As três composições originais assentam numa mescla de clássica e improvisação, sem fugir a uma matriz jazz. Os temas são longos e revelam uma rara complexidade, a escrita combina múltiplos ambientes dentro do mesmo tema, alternando entre momentos muito estruturados, trabalhados na solidez colectiva, mas também momentos abertos à improvisação. A massa sonora dos sopros alimenta a grandiosidade da estrutura das composições. Individualmente, destaca-se sobretudo a guitarra elétrica de Mané Fernandes, abusando dos pedais de efeitos nos momentos a solo. A música é geralmente caracterizada por momentos de tensão, energia e alta intensidade, entre uníssonos, crescendos e quebras, numa espécie “montanha russa” musical.
São dois os temas de Sassetti aqui retrabalhados: Reflexos, Movimento Circular (do disco Motion) e Da Noite (da obra-prima Ascent). Os arranjos do primeiro tema mantêm a estrutura, aquela essência melódica, mas são acrescentadas outras cores, Melo Alves serve-se bem da diversidade de recursos que o septeto permite para fazer daquela base a sua música. Para fechar o disco fica guardada a interpretação da composição Da noite, numa versão minimal, lenta e contemplativa, contrastando com a riqueza harmónica (e enérgica) que caracteriza o disco.
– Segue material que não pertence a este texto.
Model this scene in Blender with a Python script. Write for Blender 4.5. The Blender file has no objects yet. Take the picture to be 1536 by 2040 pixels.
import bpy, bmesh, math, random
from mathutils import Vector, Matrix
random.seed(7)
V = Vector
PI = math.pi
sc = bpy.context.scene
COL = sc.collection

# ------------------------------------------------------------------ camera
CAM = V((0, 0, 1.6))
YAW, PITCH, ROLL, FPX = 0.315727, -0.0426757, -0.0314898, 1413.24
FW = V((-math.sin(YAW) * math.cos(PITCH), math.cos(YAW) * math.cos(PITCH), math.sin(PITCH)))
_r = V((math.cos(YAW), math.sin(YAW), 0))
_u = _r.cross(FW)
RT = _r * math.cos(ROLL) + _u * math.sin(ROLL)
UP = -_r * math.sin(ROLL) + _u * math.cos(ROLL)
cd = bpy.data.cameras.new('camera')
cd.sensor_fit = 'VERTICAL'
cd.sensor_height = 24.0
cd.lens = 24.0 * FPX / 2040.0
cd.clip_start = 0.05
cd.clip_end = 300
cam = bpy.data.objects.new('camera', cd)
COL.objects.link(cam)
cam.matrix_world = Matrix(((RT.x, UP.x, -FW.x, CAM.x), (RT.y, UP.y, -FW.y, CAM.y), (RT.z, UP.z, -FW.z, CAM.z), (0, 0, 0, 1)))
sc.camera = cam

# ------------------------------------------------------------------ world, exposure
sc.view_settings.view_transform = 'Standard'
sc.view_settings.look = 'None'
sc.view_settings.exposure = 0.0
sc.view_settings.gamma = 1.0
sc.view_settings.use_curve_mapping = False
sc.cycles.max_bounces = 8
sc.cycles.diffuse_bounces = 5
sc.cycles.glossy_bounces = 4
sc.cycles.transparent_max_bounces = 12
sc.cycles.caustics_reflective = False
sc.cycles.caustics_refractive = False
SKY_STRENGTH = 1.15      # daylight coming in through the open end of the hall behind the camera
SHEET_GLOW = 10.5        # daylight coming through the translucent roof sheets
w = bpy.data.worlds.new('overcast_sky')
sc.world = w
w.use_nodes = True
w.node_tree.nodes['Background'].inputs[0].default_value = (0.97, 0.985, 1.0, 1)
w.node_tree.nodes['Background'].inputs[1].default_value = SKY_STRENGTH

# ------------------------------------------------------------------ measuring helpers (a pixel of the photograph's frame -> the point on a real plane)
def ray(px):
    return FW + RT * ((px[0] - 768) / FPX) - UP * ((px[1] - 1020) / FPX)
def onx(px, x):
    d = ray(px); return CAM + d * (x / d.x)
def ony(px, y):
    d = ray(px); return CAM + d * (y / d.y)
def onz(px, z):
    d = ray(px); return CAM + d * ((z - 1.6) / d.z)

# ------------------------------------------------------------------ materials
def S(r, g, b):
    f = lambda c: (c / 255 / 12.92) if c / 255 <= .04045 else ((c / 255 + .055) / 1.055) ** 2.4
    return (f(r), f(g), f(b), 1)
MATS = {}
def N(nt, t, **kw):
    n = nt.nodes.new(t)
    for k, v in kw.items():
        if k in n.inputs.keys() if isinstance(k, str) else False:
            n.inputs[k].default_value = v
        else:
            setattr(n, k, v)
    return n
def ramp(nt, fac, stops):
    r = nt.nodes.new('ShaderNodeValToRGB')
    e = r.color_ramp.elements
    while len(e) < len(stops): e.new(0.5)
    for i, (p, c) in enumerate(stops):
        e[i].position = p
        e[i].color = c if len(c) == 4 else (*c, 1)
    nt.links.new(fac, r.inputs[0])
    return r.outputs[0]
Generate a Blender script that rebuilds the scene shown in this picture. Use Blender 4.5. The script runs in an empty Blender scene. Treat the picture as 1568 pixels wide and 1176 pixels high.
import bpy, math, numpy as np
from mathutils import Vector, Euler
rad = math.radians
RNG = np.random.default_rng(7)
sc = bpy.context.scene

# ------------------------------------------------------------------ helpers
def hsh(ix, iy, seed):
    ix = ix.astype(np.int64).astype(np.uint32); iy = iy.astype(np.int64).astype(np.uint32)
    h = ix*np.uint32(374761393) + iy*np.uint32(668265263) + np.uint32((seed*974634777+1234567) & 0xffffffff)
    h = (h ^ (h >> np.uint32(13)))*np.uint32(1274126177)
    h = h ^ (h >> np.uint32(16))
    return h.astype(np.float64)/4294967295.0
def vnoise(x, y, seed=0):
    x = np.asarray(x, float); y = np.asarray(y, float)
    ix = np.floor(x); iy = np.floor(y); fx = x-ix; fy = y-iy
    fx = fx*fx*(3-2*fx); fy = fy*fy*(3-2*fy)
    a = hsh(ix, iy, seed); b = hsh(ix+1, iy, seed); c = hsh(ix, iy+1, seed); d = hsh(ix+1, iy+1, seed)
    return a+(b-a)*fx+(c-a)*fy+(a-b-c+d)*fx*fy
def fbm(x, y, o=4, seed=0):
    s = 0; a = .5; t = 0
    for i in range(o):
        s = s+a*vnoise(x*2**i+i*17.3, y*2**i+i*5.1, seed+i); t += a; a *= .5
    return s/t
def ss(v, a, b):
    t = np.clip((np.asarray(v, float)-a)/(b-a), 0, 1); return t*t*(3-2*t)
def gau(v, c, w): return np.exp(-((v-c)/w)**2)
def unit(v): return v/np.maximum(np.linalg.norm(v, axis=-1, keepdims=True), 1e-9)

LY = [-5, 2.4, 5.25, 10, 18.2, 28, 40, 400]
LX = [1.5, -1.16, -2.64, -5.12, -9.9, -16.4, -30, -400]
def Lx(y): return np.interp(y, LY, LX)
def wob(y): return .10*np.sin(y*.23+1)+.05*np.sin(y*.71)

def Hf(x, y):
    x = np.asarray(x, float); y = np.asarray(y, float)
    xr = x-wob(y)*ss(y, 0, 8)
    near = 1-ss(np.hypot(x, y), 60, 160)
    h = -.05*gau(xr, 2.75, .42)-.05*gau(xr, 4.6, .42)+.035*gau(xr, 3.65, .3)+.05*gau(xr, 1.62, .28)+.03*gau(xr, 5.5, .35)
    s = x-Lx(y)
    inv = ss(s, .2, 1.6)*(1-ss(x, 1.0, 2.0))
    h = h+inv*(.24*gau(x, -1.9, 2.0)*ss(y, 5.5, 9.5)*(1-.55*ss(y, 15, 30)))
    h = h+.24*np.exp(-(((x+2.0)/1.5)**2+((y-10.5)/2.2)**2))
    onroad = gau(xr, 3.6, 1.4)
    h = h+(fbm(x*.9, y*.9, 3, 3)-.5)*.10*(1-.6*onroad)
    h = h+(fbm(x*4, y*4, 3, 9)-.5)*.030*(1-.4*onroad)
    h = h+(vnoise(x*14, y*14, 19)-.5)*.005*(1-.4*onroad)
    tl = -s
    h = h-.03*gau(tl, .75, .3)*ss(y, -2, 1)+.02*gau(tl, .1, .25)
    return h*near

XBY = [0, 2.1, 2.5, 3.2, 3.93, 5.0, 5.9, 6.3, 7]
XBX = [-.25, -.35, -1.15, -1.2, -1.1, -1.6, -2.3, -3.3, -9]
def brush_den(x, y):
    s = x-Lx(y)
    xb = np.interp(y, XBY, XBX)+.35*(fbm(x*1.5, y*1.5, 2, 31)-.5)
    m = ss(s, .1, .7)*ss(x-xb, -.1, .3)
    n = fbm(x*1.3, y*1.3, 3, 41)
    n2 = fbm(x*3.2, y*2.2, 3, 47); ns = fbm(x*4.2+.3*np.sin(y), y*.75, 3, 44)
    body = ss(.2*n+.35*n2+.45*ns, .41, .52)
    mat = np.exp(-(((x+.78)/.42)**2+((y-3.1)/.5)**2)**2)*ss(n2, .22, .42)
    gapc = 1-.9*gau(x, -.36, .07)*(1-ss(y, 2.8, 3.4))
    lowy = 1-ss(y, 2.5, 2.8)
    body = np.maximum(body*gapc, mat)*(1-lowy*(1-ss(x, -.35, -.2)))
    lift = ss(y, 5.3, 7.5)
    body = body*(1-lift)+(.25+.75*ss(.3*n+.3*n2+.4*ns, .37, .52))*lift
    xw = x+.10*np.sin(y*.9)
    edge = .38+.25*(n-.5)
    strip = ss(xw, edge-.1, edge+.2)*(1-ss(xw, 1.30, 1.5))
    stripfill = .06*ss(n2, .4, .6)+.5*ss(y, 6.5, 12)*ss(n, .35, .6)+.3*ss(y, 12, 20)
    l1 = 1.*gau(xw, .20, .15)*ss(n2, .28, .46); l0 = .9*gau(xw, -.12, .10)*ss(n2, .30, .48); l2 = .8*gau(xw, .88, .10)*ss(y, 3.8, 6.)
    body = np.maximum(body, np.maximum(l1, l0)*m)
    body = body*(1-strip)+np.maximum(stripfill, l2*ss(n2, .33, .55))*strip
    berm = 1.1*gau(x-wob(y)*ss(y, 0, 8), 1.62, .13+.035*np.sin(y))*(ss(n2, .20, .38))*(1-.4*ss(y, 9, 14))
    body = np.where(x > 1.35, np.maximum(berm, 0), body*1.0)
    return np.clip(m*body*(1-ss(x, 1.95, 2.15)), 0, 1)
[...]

Esta opção acentua a toada elegíaca do original, soando a perfeita despedida.
A originalidade e excelência da composição de Pedro Melo Alves, aliada à qualidade interpretativa do grupo, faz deste registo um notável marco para o jazz português, uma referência para a música contemporânea de horizontes largos, música arrojada, aberta e aventureira.